▶ **TASK TO COMPLETE**
Going through the material below, please gather all lines with the word "high" in them.

▶ **PROVIDED DATA**
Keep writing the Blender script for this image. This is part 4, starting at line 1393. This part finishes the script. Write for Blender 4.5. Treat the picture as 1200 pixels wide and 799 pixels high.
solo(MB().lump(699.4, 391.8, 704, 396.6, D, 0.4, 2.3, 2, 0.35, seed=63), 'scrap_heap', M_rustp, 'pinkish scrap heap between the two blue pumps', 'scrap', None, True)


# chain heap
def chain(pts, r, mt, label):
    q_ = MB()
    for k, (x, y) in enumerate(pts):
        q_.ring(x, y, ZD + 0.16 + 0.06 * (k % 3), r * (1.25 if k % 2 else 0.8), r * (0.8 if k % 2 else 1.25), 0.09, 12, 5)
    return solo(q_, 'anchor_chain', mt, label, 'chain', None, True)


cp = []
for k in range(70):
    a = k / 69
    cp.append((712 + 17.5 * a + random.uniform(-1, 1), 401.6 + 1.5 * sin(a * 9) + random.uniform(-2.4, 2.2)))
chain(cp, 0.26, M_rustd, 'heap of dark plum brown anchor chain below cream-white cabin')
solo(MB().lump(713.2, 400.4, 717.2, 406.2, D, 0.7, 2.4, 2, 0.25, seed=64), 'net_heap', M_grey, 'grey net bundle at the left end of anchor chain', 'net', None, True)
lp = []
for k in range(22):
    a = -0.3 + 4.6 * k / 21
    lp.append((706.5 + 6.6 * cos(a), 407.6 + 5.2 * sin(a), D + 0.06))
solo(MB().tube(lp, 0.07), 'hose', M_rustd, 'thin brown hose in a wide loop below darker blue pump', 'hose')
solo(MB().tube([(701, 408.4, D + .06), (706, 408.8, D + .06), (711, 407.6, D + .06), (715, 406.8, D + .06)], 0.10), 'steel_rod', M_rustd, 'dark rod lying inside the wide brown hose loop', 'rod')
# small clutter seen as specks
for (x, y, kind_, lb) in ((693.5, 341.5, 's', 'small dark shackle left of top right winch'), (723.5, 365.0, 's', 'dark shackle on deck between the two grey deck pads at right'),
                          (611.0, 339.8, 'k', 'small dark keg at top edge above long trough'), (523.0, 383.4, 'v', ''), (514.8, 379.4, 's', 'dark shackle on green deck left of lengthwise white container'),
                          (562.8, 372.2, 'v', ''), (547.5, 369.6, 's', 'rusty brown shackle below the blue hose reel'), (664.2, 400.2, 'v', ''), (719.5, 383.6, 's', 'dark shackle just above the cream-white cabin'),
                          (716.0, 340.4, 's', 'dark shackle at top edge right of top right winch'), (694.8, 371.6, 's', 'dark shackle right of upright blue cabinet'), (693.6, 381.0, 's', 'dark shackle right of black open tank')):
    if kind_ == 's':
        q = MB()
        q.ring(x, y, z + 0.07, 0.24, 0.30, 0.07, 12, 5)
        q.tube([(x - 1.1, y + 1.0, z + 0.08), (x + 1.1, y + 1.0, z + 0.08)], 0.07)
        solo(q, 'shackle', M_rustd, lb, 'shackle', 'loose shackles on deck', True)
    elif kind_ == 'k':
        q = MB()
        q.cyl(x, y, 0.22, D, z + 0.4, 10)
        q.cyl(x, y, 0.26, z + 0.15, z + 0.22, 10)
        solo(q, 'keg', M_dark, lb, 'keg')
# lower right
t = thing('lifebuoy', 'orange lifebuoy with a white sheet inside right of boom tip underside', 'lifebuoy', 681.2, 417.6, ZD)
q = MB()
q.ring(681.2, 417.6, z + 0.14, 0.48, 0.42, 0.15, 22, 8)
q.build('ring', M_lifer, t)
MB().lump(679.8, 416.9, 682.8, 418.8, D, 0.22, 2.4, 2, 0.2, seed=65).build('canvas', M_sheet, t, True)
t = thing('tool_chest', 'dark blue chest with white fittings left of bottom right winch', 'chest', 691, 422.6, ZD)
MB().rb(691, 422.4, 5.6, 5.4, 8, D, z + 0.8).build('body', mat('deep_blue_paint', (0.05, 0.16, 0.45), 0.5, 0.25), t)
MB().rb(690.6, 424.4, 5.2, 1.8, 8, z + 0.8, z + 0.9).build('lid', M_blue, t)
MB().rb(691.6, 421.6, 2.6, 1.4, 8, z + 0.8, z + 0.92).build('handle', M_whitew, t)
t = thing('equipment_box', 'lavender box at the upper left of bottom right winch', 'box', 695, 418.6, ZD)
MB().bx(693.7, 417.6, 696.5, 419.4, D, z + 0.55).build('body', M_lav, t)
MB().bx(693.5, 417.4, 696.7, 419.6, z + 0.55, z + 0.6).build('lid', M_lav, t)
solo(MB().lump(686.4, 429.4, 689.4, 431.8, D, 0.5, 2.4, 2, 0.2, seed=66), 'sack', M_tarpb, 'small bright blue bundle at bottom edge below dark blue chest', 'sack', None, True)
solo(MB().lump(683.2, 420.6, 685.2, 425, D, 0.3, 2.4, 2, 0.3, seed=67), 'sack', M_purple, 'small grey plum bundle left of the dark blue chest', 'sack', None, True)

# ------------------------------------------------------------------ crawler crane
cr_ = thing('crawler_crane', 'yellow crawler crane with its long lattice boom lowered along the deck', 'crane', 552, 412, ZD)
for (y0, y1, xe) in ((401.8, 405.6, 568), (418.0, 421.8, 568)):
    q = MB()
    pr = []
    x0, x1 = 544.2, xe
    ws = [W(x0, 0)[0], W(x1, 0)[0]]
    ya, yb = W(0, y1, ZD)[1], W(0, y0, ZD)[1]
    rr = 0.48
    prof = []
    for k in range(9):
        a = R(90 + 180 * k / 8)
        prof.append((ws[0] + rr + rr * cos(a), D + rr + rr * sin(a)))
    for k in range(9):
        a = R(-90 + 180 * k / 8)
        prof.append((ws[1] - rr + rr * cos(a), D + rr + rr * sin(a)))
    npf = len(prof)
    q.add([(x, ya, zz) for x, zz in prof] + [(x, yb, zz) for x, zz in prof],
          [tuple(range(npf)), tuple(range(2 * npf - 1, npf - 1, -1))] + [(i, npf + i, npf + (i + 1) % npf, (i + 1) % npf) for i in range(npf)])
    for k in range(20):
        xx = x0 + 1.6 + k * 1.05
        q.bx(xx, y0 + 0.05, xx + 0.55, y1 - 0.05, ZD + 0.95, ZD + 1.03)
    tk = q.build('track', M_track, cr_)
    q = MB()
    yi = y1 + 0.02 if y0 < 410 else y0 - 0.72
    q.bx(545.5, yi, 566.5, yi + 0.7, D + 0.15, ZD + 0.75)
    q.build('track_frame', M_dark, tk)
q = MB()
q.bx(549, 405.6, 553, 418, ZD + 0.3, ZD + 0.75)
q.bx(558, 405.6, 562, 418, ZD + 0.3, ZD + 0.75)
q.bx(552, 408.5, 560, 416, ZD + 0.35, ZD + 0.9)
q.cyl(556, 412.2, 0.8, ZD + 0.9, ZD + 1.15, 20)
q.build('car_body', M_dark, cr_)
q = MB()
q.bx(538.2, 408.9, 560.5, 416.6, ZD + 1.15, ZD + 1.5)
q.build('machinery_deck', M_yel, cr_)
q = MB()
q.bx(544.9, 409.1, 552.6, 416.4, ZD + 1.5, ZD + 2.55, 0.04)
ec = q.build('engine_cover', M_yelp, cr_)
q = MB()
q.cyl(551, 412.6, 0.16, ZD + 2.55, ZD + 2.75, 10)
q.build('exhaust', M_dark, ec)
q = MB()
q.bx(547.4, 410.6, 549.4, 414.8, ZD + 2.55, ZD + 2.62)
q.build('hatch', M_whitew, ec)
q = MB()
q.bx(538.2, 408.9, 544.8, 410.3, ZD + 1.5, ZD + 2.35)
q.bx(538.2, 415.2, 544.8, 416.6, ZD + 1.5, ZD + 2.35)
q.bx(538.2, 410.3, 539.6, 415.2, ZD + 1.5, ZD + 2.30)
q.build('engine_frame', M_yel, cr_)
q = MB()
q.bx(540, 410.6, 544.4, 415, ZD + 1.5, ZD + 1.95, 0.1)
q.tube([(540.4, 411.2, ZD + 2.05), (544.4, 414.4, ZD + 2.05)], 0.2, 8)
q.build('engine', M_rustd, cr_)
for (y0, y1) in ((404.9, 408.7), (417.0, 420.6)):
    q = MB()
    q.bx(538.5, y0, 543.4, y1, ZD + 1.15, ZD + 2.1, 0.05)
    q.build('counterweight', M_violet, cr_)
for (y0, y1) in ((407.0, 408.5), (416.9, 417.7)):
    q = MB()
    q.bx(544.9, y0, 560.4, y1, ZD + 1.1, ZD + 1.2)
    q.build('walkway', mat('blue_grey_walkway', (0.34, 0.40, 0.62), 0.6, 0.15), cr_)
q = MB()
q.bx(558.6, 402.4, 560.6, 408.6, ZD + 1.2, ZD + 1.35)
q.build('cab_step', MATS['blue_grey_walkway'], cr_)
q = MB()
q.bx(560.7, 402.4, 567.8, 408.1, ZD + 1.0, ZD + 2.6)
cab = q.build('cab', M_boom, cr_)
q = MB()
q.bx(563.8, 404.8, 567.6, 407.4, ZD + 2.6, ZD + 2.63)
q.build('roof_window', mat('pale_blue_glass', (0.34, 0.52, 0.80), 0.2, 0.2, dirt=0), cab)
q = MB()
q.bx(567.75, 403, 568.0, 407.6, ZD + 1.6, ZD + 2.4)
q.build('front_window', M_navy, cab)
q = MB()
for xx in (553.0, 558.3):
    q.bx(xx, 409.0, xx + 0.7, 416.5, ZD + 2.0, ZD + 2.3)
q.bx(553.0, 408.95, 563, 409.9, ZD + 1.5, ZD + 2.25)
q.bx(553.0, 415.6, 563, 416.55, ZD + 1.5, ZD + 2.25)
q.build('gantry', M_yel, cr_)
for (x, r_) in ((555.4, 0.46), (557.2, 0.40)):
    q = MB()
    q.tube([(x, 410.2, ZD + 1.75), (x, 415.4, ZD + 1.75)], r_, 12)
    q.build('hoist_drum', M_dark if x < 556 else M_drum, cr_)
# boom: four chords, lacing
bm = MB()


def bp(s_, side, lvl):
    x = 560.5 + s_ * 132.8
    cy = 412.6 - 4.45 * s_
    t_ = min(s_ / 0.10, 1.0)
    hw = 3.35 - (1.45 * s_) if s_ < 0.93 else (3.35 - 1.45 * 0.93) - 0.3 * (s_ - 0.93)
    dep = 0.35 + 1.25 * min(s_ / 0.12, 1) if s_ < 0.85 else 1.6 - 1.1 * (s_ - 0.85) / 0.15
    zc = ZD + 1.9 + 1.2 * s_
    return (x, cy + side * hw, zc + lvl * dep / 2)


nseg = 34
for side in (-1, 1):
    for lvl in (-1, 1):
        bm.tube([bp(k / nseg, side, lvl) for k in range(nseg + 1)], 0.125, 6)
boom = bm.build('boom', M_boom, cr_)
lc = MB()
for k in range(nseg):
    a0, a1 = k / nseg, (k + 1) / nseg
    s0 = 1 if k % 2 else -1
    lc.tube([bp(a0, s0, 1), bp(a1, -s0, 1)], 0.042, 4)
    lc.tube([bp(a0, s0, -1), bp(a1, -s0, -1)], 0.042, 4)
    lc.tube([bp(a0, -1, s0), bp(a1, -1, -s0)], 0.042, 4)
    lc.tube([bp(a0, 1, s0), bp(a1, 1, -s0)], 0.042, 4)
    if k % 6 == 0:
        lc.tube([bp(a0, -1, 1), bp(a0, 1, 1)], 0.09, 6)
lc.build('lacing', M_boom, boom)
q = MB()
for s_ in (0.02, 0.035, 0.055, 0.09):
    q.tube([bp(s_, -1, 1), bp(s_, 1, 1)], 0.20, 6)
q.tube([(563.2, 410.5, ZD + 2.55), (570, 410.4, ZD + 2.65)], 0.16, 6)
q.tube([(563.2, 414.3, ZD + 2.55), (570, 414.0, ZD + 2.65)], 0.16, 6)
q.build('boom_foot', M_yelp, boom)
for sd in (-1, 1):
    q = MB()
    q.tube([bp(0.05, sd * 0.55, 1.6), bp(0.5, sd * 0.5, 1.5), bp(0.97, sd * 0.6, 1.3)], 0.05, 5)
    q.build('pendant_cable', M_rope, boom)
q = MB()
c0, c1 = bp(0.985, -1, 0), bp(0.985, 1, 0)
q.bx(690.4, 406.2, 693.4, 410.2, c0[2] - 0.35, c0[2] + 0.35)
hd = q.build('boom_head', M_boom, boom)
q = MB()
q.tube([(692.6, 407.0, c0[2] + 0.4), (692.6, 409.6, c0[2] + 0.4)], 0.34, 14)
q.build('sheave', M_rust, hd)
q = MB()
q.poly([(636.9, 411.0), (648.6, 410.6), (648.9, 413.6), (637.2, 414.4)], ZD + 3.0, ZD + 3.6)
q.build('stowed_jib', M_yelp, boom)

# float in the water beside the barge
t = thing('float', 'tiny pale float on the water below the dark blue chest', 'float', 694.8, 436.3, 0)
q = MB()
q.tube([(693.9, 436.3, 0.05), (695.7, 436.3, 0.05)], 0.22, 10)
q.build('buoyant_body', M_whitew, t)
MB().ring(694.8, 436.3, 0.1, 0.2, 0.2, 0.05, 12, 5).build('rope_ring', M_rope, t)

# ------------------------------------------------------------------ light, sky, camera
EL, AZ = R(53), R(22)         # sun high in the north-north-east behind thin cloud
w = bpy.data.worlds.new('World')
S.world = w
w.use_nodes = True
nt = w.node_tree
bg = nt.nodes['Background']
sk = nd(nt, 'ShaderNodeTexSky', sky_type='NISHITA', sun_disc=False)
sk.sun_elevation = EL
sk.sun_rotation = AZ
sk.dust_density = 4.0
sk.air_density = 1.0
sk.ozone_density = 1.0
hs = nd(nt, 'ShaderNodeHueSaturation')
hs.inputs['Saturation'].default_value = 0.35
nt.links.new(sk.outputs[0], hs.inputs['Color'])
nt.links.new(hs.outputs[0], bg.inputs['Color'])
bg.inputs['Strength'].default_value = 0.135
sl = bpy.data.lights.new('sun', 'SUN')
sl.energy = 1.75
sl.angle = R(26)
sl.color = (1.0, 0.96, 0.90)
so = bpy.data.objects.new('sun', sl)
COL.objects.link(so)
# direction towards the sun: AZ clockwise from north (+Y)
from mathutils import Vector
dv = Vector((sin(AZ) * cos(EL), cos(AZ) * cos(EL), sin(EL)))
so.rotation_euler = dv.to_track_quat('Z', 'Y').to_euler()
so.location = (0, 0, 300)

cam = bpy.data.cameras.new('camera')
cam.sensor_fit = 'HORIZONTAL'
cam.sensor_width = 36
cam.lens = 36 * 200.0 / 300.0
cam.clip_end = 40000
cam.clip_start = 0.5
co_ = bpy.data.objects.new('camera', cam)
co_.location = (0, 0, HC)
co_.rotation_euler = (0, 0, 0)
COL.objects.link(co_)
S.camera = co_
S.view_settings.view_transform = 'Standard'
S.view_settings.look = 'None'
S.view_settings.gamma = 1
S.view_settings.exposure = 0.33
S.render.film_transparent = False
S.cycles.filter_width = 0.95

▶ **SOLUTION TO THIS EXERCISE**
Keep writing the Blender script for this image. This is part 4, starting at line 1393. This part finishes the script. Write for Blender 4.5. Treat the picture as 1200 pixels wide and 799 pixels high.
EL, AZ = R(53), R(22)         # sun high in the north-north-east behind thin cloud